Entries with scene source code

···

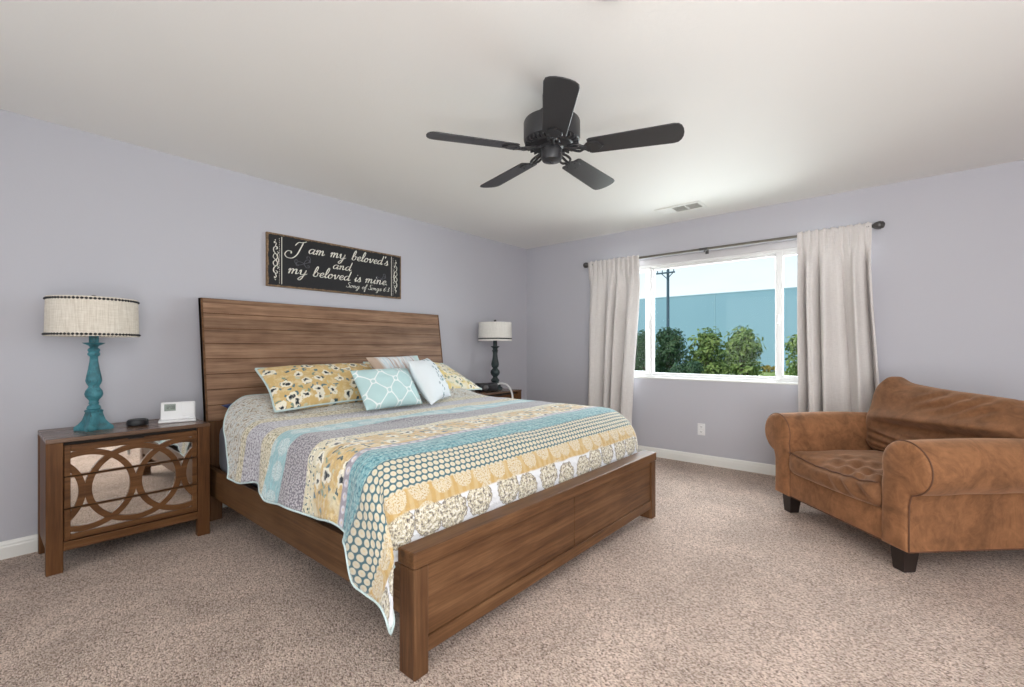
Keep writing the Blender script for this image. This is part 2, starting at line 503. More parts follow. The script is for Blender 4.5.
def p_medal(g, v, scale, base, thr=0.46):
    a = g.vor(v, scale, 0.35, dims='2D')
    n = g.noise(v, 38, 3, 0.6)
    d = g.math('ADD', a.outputs['Distance'], g.math('MULTIPLY', g.math('SUBTRACT', n, 0.5), 0.26))
    ring = g.math('SINE', g.math('MULTIPLY', d, 46.0))
    lace = g.math('ADD', g.math('MULTIPLY', g.noise(v, 60, 3, 0.7), 0.7), g.math('MULTIPLY', g.noise(v, 140, 2), 0.4))
    inner = g.ramp(g.math('ADD', g.math('MULTIPLY', ring, 0.035), g.math('MULTIPLY', lace, 0.88)),
                   [(0.36, lin((98, 92, 88))), (0.43, lin((158, 152, 144))), (0.49, lin((202, 192, 160))), (0.55, lin((226, 223, 216)))])
    col = g.mix(g.math('SUBTRACT', 1.0, g.step(d, thr, 0.012)), base, inner)
    edge = g.math('MULTIPLY', g.math('COMPARE', d, thr, 0.022), 0.7)
    return g.mix(edge, col, lin((112, 100, 80)))

def p_lace(g, v, scale, base, disc, thr=0.40):
    a = g.vor(v, scale, 0.3, dims='2D'); lace = g.noise(v, 150, 2)
    n = g.noise(v, 40, 2)
    d = g.math('ADD', a.outputs['Distance'], g.math('MULTIPLY', g.math('SUBTRACT', n, 0.5), 0.12))
    dc = g.mix(g.step(lace, 0.55, 0.06), disc, tuple(x*0.80 for x in base[:3]))
    b = g.mix(g.math('MULTIPLY', n, 0.5), base, tuple(x*0.75 for x in base[:3]))
    return g.mix(g.math('SUBTRACT', 1.0, g.step(d, thr, 0.02)), b, dc)

def quilt_mat():
    g = G('patchwork_quilt'); v = g.tc.outputs['UV']; s = g.sep(v)
    wob = g.noise(v, 5, 2)
    vv = g.math('ADD', s[1], g.math('MULTIPLY', g.math('SUBTRACT', wob, 0.5), 0.02))
    n1 = g.noise(v, 70, 4, 0.7); n2 = g.noise(v, 28, 3, 0.6)
    pn = g.noise(v, 34, 4, 0.7, 1.4)
    pais = g.ramp(pn, [(0.36, lin((96, 88, 80))), (0.44, lin((176, 162, 138))), (0.50, lin((214, 210, 202))), (0.56, lin((196, 204, 206))), (0.64, lin((150, 142, 128)))])
    pais2 = g.ramp(n1, [(0.40, lin((118, 116, 98))), (0.49, lin((206, 194, 160))), (0.60, lin((226, 222, 210)))])
    ls = g.vor(g.map(v, (1, 1.6, 1)), 70, 0.9, dims='2D'); lav = g.mix(g.step(g.math('ADD', ls.outputs['Distance'], g.math('MULTIPLY', n1, 0.3)), 0.58, 0.08), lin((204, 202, 208)), lin((136, 132, 142)))
    lt = p_lace(g, v, 8.5, LTEAL, lin((204, 218, 218)))
    lt = g.mix(g.math('MULTIPLY', g.step(n1, 0.56, 0.05), 0.35), lt, lin((110, 160, 170)))
    gs = g.vor(v, 85, 0.8, dims='2D'); gry = g.mix(g.step(gs.outputs['Distance'], 0.36, 0.08), lin((182, 178, 182)), lin((122, 118, 126)))
    crd = p_floral(g, v, CREAM, 28, None, 0.3)
    flo = p_floral(g, v, g.mix(g.step(g.noise(v, 7, 3), 0.60, 0.05), lin((200, 170, 116)), lin((212, 200, 168))), 11.5, None, 0.62)  # cream patches put the cloth's pale sheen into the print colour
    lil = p_hex(g, v, 0.05, lin((206, 202, 210)), lin((158, 152, 162)), 0.32)
    tl = g.ramp(g.math('ADD', g.math('MULTIPLY', n1, 0.7), g.math('MULTIPLY', n2, 0.3)), [(0.38, lin((60, 106, 120))), (0.5, lin((98, 150, 160))), (0.62, lin((160, 194, 196)))])
    tl = p_hash(g, v, 260, tl, lin((158, 192, 194)), 0.45)
    hexa = p_hex(g, v, 0.030, lin((206, 198, 176)), lin((70, 102, 112)), 0.43)
    ys = g.math('SINE', g.math('MULTIPLY', g.math('ADD', s[0], g.math('MULTIPLY', wob, 0.05)), 150.0))
    yl = g.mix(g.math('MULTIPLY', g.step(ys, 0.1, 0.5), 0.35), p_lace(g, v, 9.0, lin((196, 164, 108)), lin((208, 198, 176)), 0.44), lin((208, 192, 156)))
    med = p_medal(g, g.map(v, (1, 1, 1), (0.3, 0.05, 0)), 6.4, lin((222, 224, 228)), 0.45)
    col = pais
    for lim, c in [(0.93, pais2), (1.00, lav), (1.20, pais2), (1.33, lt), (1.50, gry), (1.71, crd), (1.78, flo), (2.02, lil), (2.06, tl), (2.19, hexa), (2.33, yl), (2.415, med)]:
        col = g.mix(g.step(vv, lim, 0.004), col, c)
    # thin stitched seams between the rows of quilting
    qu = g.math('SINE', g.math('MULTIPLY', g.math('ADD', s[1], g.math('MULTIPLY', g.noise(v, 9, 2), 0.03)), 210.0))
    qn = g.noise(v, 34, 3, 0.6)
    h = g.math('ADD', g.math('MULTIPLY', qu, 0.08), g.math('MULTIPLY', qn, 1.0))
    return g.done(g.bsdf(col, 0.9, 0, g.bump(h, 0.8, 0.014), 0.2, 0.4))
M_QUILT = quilt_mat()
M_BIND = fabric('aqua_binding', lin((190, 208, 208)), 300)

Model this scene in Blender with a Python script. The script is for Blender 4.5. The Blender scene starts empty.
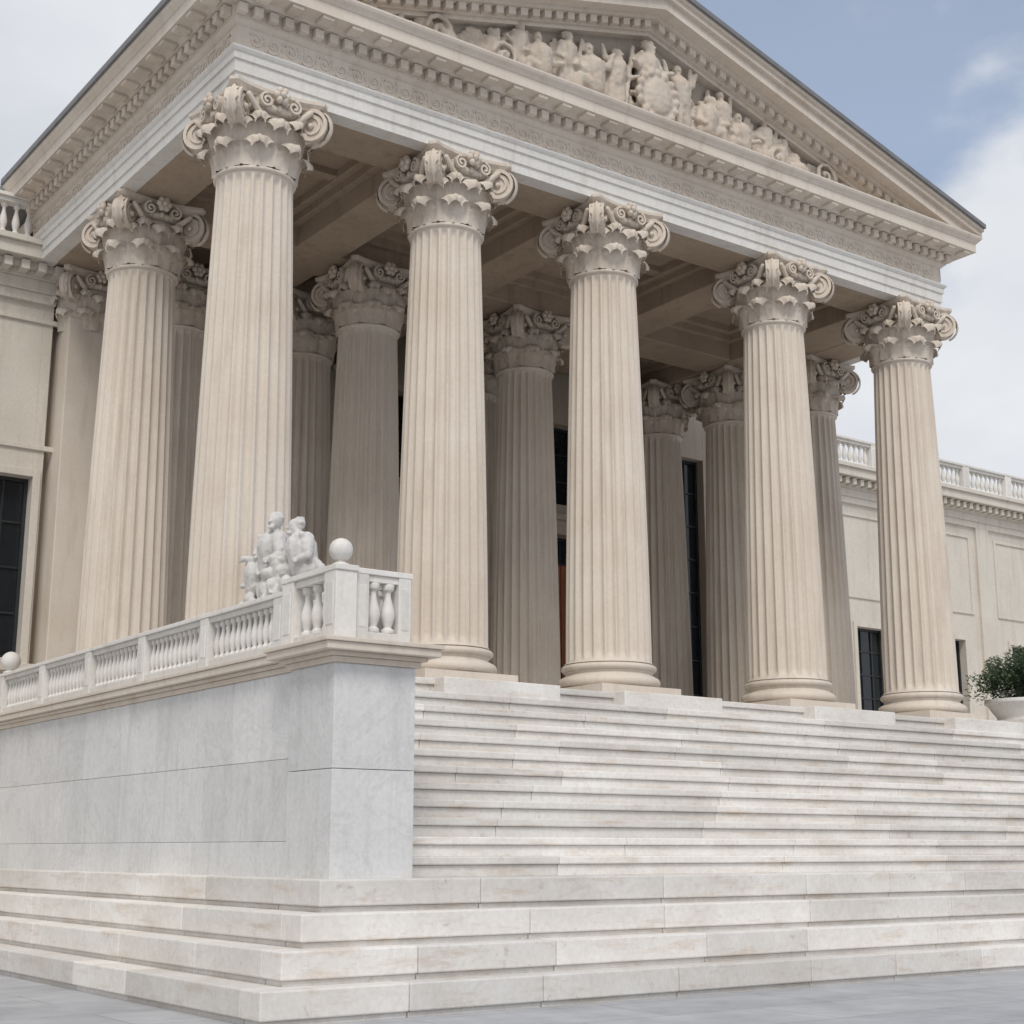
import bpy, math, random
from mathutils import Vector, Matrix
random.seed(7)
sc=bpy.context.scene
COL=sc.collection
pi=math.pi

# ------------------------------------------------------------ mesh builder
class MB:
    def __init__(s): s.v=[];s.f=[];s.t=[];s.sm=[]
    def face(s,idx,t=.5,sm=False): s.f.append(idx);s.t.append(t);s.sm.append(sm)
    def box(s,x0,x1,y0,y1,z0,z1,t=.5):
        b=len(s.v)
        s.v+=[(x0,y0,z0),(x1,y0,z0),(x1,y1,z0),(x0,y1,z0),(x0,y0,z1),(x1,y0,z1),(x1,y1,z1),(x0,y1,z1)]
        for f in ((0,3,2,1),(4,5,6,7),(0,1,5,4),(1,2,6,5),(2,3,7,6),(3,0,4,7)): s.face(tuple(b+i for i in f),t)
    def lathe(s,prof,cx=0,cy=0,z0=0,n=24,t=.5,cap=True):
        b=len(s.v);m=len(prof)
        for r,z in prof:
            for i in range(n):
                a=2*pi*i/n; s.v.append((cx+r*math.cos(a),cy+r*math.sin(a),z0+z))
        for j in range(m-1):
            for i in range(n):
                k=(i+1)%n
                s.face((b+j*n+i,b+j*n+k,b+(j+1)*n+k,b+(j+1)*n+i),t,True)
        if cap:
            s.face(tuple(b+i for i in reversed(range(n))),t); s.face(tuple(b+(m-1)*n+i for i in range(n)),t)
    def grid(s,rows,t=.5,sm=True,closed=False):
        b=len(s.v);n=len(rows[0])
        for r in rows: s.v+=[tuple(p) for p in r]
        for j in range(len(rows)-1):
            for i in range(n if closed else n-1):
                k=(i+1)%n
                s.face((b+j*n+i,b+j*n+k,b+(j+1)*n+k,b+(j+1)*n+i),t,sm)
    def prism(s,poly,y0,y1,t=.5):
        b=len(s.v);n=len(poly)
        s.v+=[(x,y0,z) for x,z in poly]+[(x,y1,z) for x,z in poly]
        s.face(tuple(b+i for i in range(n)),t); s.face(tuple(b+n+i for i in reversed(range(n))),t)
        for i in range(n):
            k=(i+1)%n; s.face((b+k,b+i,b+n+i,b+n+k),t)
    def capsule(s,p0,r0,p1,r1,n=10,squash=None):
        p0=Vector(p0);p1=Vector(p1);d=p1-p0;L=d.length
        if L<1e-5: d=Vector((0,0,1));L=1e-5
        d=d.normalized()
        q=d.to_track_quat('Z','Y').to_matrix()
        prof=[]
        for k in range(5): a=-pi/2+pi/2*k/4*.98+.02; prof.append((r0*math.cos(a),r0*math.sin(a)))
        for k in range(5): a=pi/2*k/4*.98; prof.append((r1*math.cos(a),L+r1*math.sin(a)))
        b=len(s.v)
        for r,z in prof:
            for i in range(n):
                a=2*pi*i/n; s.v.append(tuple(p0+q@Vector((r*math.cos(a),r*math.sin(a),z))))
        m=len(prof)
        for j in range(m-1):
            for i in range(n):
                k=(i+1)%n; s.face((b+j*n+i,b+j*n+k,b+(j+1)*n+k,b+(j+1)*n+i),.5,True)
        s.face(tuple(b+i for i in reversed(range(n)))); s.face(tuple(b+(m-1)*n+i for i in range(n)))
    def ell(s,c,r,n=12,m=8):
        b=len(s.v)
        for j in range(m+1):
            a=-pi/2+.03+(pi-.06)*j/m
            for i in range(n):
                t=2*pi*i/n
                s.v.append((c[0]+r[0]*math.cos(a)*math.cos(t),c[1]+r[1]*math.cos(a)*math.sin(t),c[2]+r[2]*math.sin(a)))
        for j in range(m):
            for i in range(n):
                k=(i+1)%n; s.face((b+j*n+i,b+j*n+k,b+(j+1)*n+k,b+(j+1)*n+i),.5,True)
        s.face(tuple(b+i for i in reversed(range(n)))); s.face(tuple(b+m*n+i for i in range(n)))
    def mesh(s,name,mat):
        me=bpy.data.meshes.new(name); me.from_pydata(s.v,[],s.f)
        me.polygons.foreach_set('use_smooth',s.sm)
        at=me.attributes.new('tint','FLOAT','FACE'); at.data.foreach_set('value',s.t)
        me.materials.append(mat); me.update(); return me
    def build(s,name,mat,parent=None,bevel=0,loc=(0,0,0),segs=2):
        o=bpy.data.objects.new(name,s.mesh(name,mat)); COL.objects.link(o); o.location=loc
        if parent: o.parent=parent
        if bevel:
            m=o.modifiers.new('b','BEVEL'); m.width=bevel; m.segments=segs; m.limit_method='ANGLE'; m.angle_limit=math.radians(40)
        return o
def empty(name,parent=None,z=0):
    o=bpy.data.objects.new(name,None); COL.objects.link(o); o.location=(0,0,z)
    if parent: o.parent=parent
    return o
def inst(name,me,parent,loc,rot=0,scale=(1,1,1)):
    o=bpy.data.objects.new(name,me); COL.objects.link(o); o.parent=parent; o.location=loc; o.rotation_euler=(0,0,rot); o.scale=scale; return o

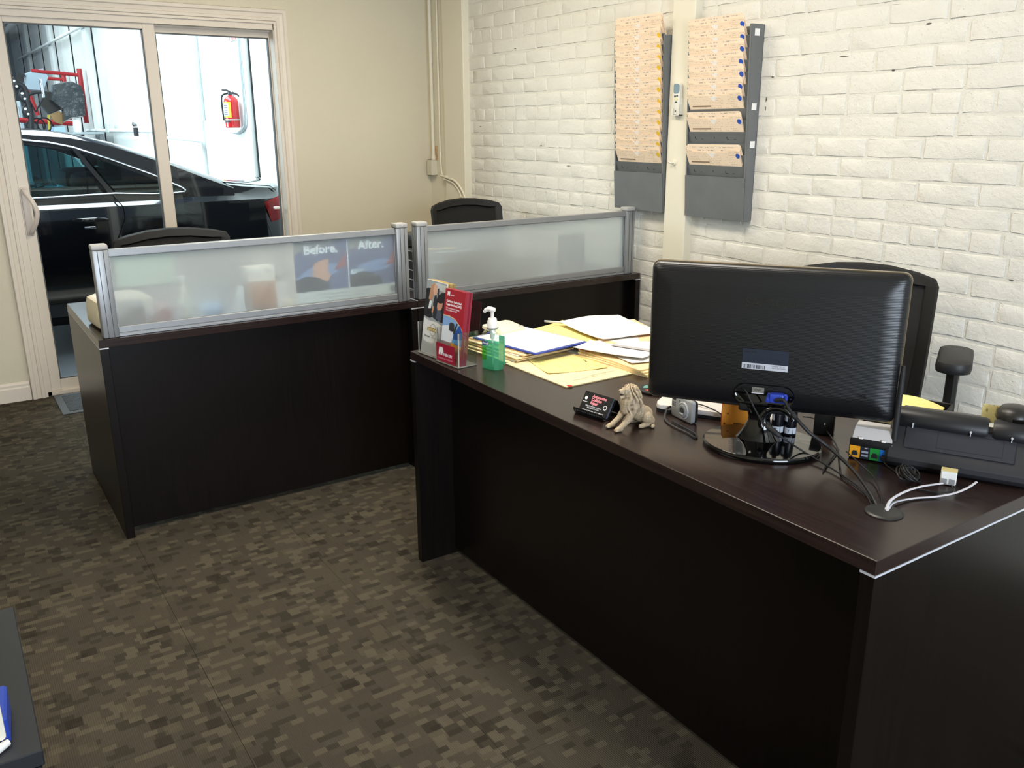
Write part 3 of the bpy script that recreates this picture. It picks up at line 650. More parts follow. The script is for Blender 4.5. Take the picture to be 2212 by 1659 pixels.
# foot and neck
G().rings([[(0.128*e*math.cos(2*math.pi*i/48), -0.008+0.112*e*math.sin(2*math.pi*i/48), z) for i in range(48)] for e, z in ((0.985, 0.0005), (1.0, 0.005), (1.0, 0.009), (0.975, 0.0125), (0.5, 0.0165))]).mk('foot', GLOSS, t, smooth=40)
G().lathe([(0.050, 0.0145), (0.047, 0.018), (0.040, 0.027), (0.031, 0.042), (0.0245, 0.056), (0.0235, 0.066), (0.027, 0.078), (0.034, 0.089), (0.036, 0.096)], 32, (-0.010, -0.002, 0), 1, 0.62).mk('neck', GLOSS, t, smooth=60)
ng = G().tube([(0.030+0.034*math.cos(R(a)), -0.022, 0.064+0.032*math.sin(R(a))) for a in range(15, 215, 12)], 0.0070, 10).mk('neck_ring', GLOSS, t, smooth=60)
G().box(-0.055, 0.045, -0.016, 0.006, 0.078, 0.098, 0.006, 3).mk('neck_bracket', BLACK, t, smooth=40)
# --- monitor cables to the grommet
def cable(label, pts, r, m=CABLE, flat=None, n=8):
    return tag(G().tube(spline(pts, 8), r, n, flat).mk('cable', m, None, smooth=60), label, 'cable')
mw = Matrix.Translation((-1.358, -4.022, H)) @ Matrix.Rotation(-0.982, 4, 'Z')
def ml(x, y, z): return mw @ Vector((x, y, z))
def az(u, v, h): return at(u, v, 'z', H+h)
GP = Vector((-1.450, -4.384, H+0.004))
def mlp(u, v, yl):
    """point of the vertical plane yl in front of the monitor neck"""
    o = cam.matrix_world.translation; d = cam.matrix_world.to_3x3() @ Vector(((u-1106)/1862.44, -(v-829.5)/1862.44, -1))
    mi = mw.inverted(); o2 = mi @ o; d2 = mi.to_3x3() @ d; return o+d*((yl-o2.y)/d2.y)
vcab = [ml(0.026, YB-0.020, MZ-0.123), mlp(1694, 866, YB-0.032), mlp(1706, 886, YB-0.045), mlp(1722, 906, YB-0.055), mlp(1748, 934, YB-0.060), az(1795, 970, 0.036), az(1845, 1018, 0.020), az(1880, 1066, 0.010), GP+Vector((0.004, 0.006, -0.006))]
c = cable('thick black monitor cable from the blue plug to the desk grommet', vcab, 0.0036)
k = 15; q = spline(vcab, 8); G().tube(q[19:24], 0.0058, 10).mk('ferrite', BLACK_M, c, smooth=60); G().tube(q[0:8], 0.0048, 10).mk('strain_relief', BLACK_M, c, smooth=60)
dcab = [ml(-0.048, YB-0.002, MZ-0.108), mlp(1612, 846, YB-0.022), mlp(1622, 866, YB-0.030), mlp(1634, 890, YB-0.036), mlp(1650, 914, YB-0.046), mlp(1688, 944, YB-0.060), az(1735, 975, 0.016), az(1800, 1014, 0.006), az(1862, 1058, 0.005), GP+Vector((-0.004, 0.010, -0.006))]
c = cable('thin black monitor power lead running across the glossy foot', dcab, 0.0019)
q = spline(dcab, 8); G().tube(q[33:41], [0.002, 0.0055, 0.0062, 0.0062, 0.0062, 0.006, 0.005, 0.002], 10).mk('barrel_plug', BLACK_M, c, smooth=60)
cable('black lead lying in a wide bow right of the monitor foot', [az(1735, 900, 0.01), az(1760, 905, 0.02), az(1785, 930, 0.012), az(1808, 965, 0.004), az(1815, 1010, 0.003), az(1822, 1032, 0.003), az(1860, 1060, 0.003), GP+Vector((0.008, 0.0, -0.006))], 0.0016)
cable('black lead bending round the right edge of the monitor foot', [az(1800, 985, 0.006), az(1788, 1000, 0.003), az(1778, 1018, 0.003), az(1790, 1000, 0.004), az(1812, 972, 0.004)], 0.0015)
cable('black lead hanging behind the thick monitor cable', [az(1828, 975, 0.03), az(1862, 1006, 0.016), az(1888, 1032, 0.008), az(1903, 1070, 0.004), GP+Vector((0.010, 0.008, -0.006))], 0.0014)
gt = thing('cable_grommet', 'dark round cable grommet in the corner of the near desk', 'grommet', (-1.449, -4.388, H))
G().lathe([(0.0335, 0.0003), (0.0335, 0.0022), (0.031, 0.0042), (0.028, 0.0050), (0.0, 0.0050)], 32).mk('cap', mat('grommet_grey', '#2b2a28', 0.4), gt, smooth=40)
# --- white telephone leads, two-way jack and coiled lead
cable('pale grey phone lead ending at the white two-way jack', [GP+Vector((0.006, -0.004, 0)), az(1925, 1080, 0.012), az(1955, 1062, 0.016), az(1990, 1051, 0.016), az(2015, 1047, 0.016), az(2037, 1044, 0.018)], 0.0030, WCABLE, 0.0012)
cable('pale grey phone lead running along the desk into the phone', [GP+Vector((0.003, -0.008, 0)), az(1930, 1086, 0.006), az(1970, 1077, 0.004), az(2020, 1073, 0.004), az(2060, 1066, 0.008), az(2090, 1054, 0.018), az(2110, 1041, 0.028)], 0.0030, WCABLE, 0.0013)
t = thing('phone_jack_splitter', 'small white two way phone jack hanging behind the black desk phone', 'jack', tuple(at(2046, 1050, 'z', H)), R(-63))
sp_ = G().box(-0.0145, 0.0145, 0, 0.022, 0.002, 0.030, 0.002, 1).mk('body', WPLAS, t)
for x in (-0.007, 0.007): G().box(x-0.0052, x+0.0052, -0.0008, 0.002, 0.004, 0.015).mk('socket', mat('clear_plug_grey', '#8d8d8f', 0.3), t)
G().box(-0.0145, 0.0145, 0.0, 0.022, 0.030, 0.0308).mk('top_edge', mat('aged_edge', '#d8c88f', 0.5), t)
cable('thin black lead leaving the white phone jack', [az(2055, 1048, 0.008), az(2058, 1060, 0.003), az(2030, 1064, 0.003), az(1990, 1058, 0.003), az(1965, 1052, 0.004)], 0.0016)
g = G(); cc = at(1957, 1040, 'z', H)
rb = random.Random(5)
for k in range(7):
    a0 = rb.uniform(0, 6.28); ex, ey = rb.uniform(0.020, 0.032), rb.uniform(0.010, 0.017); ang = R(20+rb.uniform(-25, 25)); tilt = rb.uniform(0.5, 1.1)
    c0 = Vector((cc.x+rb.uniform(-0.008, 0.008), cc.y+rb.uniform(-0.008, 0.008), H+0.018))
    g.tube([c0+Vector((ex*math.cos(a0+q)*math.cos(ang)-ey*math.sin(a0+q)*math.sin(ang), ex*math.cos(a0+q)*math.sin(ang)+ey*math.sin(a0+q)*math.cos(ang), 0.014*math.sin(q*1+a0)*tilt)) for q in [i*0.42 for i in range(16)]], 0.0017, 6)
g.tube([cc+Vector((-0.008, 0.004, 0.006)), cc+Vector((0, 0, 0.024)), cc+Vector((0.008, -0.004, 0.006))], 0.0022, 6)
tag(g.mk('coiled_lead', CABLE, None, smooth=60), 'bundled coil of black lead in front of the desk phone', 'cable')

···

TASK BRIEF: Reproduce the data above word for word from its first line through the line that holds "return g.mix(edge, col, lin((112, 100, 80)))", both ends included; skip pictures.

REPLY TO THE TASK:
Keep writing the Blender script for this image. This is part 2, starting at line 503. More parts follow. The script is for Blender 4.5.
def p_medal(g, v, scale, base, thr=0.46):
    a = g.vor(v, scale, 0.35, dims='2D')
    n = g.noise(v, 38, 3, 0.6)
    d = g.math('ADD', a.outputs['Distance'], g.math('MULTIPLY', g.math('SUBTRACT', n, 0.5), 0.26))
    ring = g.math('SINE', g.math('MULTIPLY', d, 46.0))
    lace = g.math('ADD', g.math('MULTIPLY', g.noise(v, 60, 3, 0.7), 0.7), g.math('MULTIPLY', g.noise(v, 140, 2), 0.4))
    inner = g.ramp(g.math('ADD', g.math('MULTIPLY', ring, 0.035), g.math('MULTIPLY', lace, 0.88)),
                   [(0.36, lin((98, 92, 88))), (0.43, lin((158, 152, 144))), (0.49, lin((202, 192, 160))), (0.55, lin((226, 223, 216)))])
    col = g.mix(g.math('SUBTRACT', 1.0, g.step(d, thr, 0.012)), base, inner)
    edge = g.math('MULTIPLY', g.math('COMPARE', d, thr, 0.022), 0.7)
    return g.mix(edge, col, lin((112, 100, 80)))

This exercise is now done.